PHNOM PENH, Nov. 8 (Xinhua) -- The ruling Cambodian People's Party (CPP) will comfortably win the July 27, 2008 national election, according to the results of survey conducted by an independent political observer, the Institute for Civic Education (ICE), local media said on Thursday.

The preliminary findings of ICE found that based on previous election results, the CPP may obtain 61 parliamentary seats, the Sam Rainsy Party (SRP) 42, with other parties sharing the remaining 20, reported Cambodian-language newspaper the Sralanh Khmer.

However, SRP president Sam Rainsy said the prediction is not necessarily 100 percent accurate.

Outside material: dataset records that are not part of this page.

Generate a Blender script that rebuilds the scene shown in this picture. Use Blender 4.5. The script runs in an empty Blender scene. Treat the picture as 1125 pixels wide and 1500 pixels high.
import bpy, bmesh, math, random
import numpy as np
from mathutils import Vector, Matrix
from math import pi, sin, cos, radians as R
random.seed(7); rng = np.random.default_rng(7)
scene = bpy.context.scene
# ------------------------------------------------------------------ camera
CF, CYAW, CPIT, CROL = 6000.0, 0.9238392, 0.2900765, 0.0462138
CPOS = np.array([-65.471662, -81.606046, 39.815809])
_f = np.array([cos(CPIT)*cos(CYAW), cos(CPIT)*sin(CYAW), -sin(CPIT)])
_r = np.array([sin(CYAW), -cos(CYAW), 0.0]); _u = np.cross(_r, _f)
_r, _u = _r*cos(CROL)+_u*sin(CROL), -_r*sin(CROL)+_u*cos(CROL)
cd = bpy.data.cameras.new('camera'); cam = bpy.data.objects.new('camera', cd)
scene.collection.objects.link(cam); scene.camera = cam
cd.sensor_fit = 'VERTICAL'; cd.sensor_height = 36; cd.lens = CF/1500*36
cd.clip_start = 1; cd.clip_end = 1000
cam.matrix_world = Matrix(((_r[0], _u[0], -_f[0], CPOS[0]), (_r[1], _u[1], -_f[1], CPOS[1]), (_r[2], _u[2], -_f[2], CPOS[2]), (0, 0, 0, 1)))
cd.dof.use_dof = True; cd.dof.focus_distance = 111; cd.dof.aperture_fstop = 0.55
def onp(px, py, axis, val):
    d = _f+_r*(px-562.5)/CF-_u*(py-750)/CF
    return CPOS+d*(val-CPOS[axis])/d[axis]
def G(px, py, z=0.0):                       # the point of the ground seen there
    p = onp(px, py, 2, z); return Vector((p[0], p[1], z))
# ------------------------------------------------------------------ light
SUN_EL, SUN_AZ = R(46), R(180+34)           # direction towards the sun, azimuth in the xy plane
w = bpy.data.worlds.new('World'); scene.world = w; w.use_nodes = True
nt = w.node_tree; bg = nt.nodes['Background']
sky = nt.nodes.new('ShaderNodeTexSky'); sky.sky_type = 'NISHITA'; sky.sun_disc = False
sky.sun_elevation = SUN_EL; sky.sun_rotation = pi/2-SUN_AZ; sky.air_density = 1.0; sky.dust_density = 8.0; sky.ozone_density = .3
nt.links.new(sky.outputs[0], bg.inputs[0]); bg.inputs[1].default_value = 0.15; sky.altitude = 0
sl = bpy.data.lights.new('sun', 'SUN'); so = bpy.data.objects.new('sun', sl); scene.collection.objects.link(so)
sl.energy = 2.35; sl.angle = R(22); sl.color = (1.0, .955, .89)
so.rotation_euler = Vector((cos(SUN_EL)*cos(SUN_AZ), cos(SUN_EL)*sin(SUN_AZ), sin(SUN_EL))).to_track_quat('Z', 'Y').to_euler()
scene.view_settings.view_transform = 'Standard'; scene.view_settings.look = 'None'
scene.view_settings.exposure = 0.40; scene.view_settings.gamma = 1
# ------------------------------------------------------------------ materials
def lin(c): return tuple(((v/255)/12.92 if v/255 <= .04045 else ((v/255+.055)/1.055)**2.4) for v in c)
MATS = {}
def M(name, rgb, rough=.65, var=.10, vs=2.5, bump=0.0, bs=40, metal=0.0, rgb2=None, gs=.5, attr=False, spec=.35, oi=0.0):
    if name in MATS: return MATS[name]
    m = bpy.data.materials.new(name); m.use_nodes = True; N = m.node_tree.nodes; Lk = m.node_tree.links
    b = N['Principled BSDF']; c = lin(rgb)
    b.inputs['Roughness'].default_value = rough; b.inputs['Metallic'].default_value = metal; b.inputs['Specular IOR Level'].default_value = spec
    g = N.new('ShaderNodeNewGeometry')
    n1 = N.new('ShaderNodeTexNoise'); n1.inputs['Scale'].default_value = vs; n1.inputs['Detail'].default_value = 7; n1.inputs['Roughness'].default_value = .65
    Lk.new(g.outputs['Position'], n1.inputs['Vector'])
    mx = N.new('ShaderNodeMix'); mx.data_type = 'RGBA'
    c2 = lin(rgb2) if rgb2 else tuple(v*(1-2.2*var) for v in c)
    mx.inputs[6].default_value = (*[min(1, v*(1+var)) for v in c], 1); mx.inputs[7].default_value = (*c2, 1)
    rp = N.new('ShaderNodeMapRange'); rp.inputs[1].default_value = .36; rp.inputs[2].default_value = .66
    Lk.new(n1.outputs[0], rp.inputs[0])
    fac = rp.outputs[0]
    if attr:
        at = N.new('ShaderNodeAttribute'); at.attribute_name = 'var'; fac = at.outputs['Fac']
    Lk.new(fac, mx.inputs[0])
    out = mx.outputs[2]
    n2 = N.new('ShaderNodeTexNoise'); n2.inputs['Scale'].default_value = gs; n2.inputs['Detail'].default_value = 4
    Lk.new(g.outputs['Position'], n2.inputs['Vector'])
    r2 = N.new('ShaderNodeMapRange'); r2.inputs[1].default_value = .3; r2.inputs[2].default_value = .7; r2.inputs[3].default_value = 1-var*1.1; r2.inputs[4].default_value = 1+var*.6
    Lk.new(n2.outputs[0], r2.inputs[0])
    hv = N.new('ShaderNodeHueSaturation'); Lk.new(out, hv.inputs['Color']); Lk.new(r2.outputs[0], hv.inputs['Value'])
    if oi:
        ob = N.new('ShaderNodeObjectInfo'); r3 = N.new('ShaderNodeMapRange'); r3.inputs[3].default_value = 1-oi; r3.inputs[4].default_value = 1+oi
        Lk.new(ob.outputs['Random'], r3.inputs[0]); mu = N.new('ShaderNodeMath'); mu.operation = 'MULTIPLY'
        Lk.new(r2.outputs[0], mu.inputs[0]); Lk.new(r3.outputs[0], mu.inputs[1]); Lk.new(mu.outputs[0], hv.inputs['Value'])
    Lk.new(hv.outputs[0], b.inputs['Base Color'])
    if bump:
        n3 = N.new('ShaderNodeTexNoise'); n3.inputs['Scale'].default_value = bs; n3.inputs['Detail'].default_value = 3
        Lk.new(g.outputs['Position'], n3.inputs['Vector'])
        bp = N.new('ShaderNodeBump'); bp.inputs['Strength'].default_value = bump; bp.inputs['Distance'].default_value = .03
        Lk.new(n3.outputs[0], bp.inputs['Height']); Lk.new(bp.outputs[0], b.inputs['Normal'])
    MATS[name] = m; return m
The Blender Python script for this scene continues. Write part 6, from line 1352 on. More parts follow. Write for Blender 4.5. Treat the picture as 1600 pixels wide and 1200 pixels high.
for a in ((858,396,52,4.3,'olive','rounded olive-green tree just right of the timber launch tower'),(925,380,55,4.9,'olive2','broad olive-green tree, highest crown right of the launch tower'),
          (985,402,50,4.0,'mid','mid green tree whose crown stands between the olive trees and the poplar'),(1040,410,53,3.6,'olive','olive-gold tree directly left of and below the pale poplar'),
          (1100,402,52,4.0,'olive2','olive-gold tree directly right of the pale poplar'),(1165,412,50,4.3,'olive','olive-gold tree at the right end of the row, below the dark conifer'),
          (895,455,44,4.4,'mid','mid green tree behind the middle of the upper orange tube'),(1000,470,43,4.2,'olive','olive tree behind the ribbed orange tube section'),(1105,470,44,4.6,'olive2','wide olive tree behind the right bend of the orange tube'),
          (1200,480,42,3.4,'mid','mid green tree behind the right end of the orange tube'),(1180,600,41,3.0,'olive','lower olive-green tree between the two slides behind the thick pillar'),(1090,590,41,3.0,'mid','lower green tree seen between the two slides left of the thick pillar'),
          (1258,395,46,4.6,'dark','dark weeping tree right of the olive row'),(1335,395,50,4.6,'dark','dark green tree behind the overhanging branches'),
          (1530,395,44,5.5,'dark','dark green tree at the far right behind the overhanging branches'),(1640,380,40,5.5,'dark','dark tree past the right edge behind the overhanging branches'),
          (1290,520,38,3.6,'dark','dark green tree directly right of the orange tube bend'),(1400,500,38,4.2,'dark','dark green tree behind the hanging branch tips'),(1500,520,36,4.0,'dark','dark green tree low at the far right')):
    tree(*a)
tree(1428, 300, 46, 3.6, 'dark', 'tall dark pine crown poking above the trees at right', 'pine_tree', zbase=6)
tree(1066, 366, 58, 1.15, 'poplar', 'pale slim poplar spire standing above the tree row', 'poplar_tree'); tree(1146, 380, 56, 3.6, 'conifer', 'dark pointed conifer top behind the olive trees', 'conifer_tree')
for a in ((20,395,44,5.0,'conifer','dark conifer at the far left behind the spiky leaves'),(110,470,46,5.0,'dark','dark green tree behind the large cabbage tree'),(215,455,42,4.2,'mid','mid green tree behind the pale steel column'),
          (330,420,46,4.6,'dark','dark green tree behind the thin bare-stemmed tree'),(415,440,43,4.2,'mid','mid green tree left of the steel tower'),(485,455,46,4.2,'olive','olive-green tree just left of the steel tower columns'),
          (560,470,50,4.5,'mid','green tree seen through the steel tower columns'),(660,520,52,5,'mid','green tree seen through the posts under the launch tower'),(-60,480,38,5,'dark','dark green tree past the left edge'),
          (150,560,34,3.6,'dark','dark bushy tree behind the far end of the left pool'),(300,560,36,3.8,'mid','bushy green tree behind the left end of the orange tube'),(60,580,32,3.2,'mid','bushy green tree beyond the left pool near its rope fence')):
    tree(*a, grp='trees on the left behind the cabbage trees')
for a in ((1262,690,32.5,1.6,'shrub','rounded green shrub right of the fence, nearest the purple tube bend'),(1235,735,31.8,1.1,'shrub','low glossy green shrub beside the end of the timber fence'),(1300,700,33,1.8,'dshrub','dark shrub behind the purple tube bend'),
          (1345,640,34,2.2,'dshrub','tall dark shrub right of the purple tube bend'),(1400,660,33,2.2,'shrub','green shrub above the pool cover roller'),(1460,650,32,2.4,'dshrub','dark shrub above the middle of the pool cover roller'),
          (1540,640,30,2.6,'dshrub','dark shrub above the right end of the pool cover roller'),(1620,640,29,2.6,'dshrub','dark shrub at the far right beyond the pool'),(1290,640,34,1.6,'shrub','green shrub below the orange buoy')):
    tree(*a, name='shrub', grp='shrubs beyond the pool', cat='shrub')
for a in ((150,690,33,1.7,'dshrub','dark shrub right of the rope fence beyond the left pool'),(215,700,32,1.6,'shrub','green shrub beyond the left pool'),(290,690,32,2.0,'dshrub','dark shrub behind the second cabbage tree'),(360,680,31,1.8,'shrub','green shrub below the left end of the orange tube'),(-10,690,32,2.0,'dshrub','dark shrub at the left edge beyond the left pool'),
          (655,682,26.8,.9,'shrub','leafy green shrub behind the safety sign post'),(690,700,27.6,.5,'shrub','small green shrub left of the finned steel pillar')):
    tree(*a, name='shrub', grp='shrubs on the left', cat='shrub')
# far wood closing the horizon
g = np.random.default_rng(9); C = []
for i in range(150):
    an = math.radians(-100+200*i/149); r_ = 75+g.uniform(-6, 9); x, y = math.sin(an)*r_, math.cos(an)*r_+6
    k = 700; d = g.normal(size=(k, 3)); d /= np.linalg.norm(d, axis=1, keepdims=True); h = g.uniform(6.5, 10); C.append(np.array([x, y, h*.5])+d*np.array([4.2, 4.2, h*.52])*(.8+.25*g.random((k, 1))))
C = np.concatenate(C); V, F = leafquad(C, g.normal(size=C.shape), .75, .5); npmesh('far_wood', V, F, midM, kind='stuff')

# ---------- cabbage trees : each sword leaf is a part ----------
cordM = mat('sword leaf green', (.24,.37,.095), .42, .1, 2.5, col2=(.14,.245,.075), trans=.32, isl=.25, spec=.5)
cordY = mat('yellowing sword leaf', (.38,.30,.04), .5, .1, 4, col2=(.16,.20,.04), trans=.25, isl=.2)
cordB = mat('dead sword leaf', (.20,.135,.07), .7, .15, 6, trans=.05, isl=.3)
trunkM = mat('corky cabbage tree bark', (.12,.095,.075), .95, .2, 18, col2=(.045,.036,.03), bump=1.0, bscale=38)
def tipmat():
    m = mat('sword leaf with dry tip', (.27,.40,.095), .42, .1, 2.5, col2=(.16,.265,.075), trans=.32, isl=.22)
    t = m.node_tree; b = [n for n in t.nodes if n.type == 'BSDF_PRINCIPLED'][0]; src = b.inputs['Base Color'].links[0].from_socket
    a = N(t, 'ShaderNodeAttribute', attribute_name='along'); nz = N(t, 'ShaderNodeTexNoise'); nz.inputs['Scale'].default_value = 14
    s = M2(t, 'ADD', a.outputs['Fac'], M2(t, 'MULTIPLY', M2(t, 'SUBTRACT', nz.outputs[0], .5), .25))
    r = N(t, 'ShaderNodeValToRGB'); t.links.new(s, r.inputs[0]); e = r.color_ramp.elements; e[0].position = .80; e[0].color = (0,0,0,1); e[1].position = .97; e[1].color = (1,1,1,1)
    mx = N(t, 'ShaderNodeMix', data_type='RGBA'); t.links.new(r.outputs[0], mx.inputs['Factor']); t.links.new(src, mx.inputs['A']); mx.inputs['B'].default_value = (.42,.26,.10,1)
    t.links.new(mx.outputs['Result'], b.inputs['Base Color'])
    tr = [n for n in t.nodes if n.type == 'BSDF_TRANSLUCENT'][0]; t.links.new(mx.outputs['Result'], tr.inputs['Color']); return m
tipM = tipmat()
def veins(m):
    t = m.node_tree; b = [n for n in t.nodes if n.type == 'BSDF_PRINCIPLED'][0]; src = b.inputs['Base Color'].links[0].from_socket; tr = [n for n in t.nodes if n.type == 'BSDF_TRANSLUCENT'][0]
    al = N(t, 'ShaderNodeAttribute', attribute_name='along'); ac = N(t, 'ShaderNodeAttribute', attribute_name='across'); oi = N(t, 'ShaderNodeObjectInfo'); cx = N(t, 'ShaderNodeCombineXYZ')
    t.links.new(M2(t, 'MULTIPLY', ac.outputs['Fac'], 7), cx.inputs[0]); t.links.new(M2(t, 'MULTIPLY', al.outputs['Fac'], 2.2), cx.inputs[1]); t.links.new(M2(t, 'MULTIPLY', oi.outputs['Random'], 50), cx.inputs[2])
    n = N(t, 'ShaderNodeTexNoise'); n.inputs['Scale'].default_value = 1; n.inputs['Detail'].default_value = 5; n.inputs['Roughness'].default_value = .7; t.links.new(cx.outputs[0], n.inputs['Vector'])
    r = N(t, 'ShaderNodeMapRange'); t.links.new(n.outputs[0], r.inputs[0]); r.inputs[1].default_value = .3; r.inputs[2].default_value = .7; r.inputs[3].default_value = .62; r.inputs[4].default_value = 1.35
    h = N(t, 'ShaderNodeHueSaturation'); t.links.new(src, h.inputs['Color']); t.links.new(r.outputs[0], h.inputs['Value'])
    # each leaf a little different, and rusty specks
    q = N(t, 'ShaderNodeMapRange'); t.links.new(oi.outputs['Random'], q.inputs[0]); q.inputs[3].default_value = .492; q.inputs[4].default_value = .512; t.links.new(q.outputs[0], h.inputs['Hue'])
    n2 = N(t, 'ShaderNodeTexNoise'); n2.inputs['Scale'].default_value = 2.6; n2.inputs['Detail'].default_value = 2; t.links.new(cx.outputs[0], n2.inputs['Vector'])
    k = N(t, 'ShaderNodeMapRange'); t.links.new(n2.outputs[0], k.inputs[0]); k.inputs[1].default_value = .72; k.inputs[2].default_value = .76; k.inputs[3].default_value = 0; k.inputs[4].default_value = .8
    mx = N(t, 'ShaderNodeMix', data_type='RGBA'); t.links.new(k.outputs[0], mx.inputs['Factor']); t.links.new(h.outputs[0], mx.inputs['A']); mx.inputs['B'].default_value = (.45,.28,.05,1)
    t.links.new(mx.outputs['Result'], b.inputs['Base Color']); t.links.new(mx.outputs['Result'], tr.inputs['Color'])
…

"For CPP, we have observed that in past commune elections, it has received increasing votes, but in national elections, it received less," said Sam Rainsy, arguing that his party will win in the upcoming election as more and more voters are supporting his party.

Although predicting that CPP may win the forthcoming election, the survey doesn't rule out the decisive factor of the 2.5 million voters absent in the 2007 commune election, reported another Cambodian-language newspaper the Koh Santepheap.

There will surely be great change if they go to vote in the 2008 election, the paper added.

In the 2007 commune election on April 1, CPP won most posts in the communes, while SRP trailed CPP with its quality performance.

CPP has co-governed the kingdom with the Funcinpec Party for more than a decade. SRP has emerged as the largest opposition party in recent years.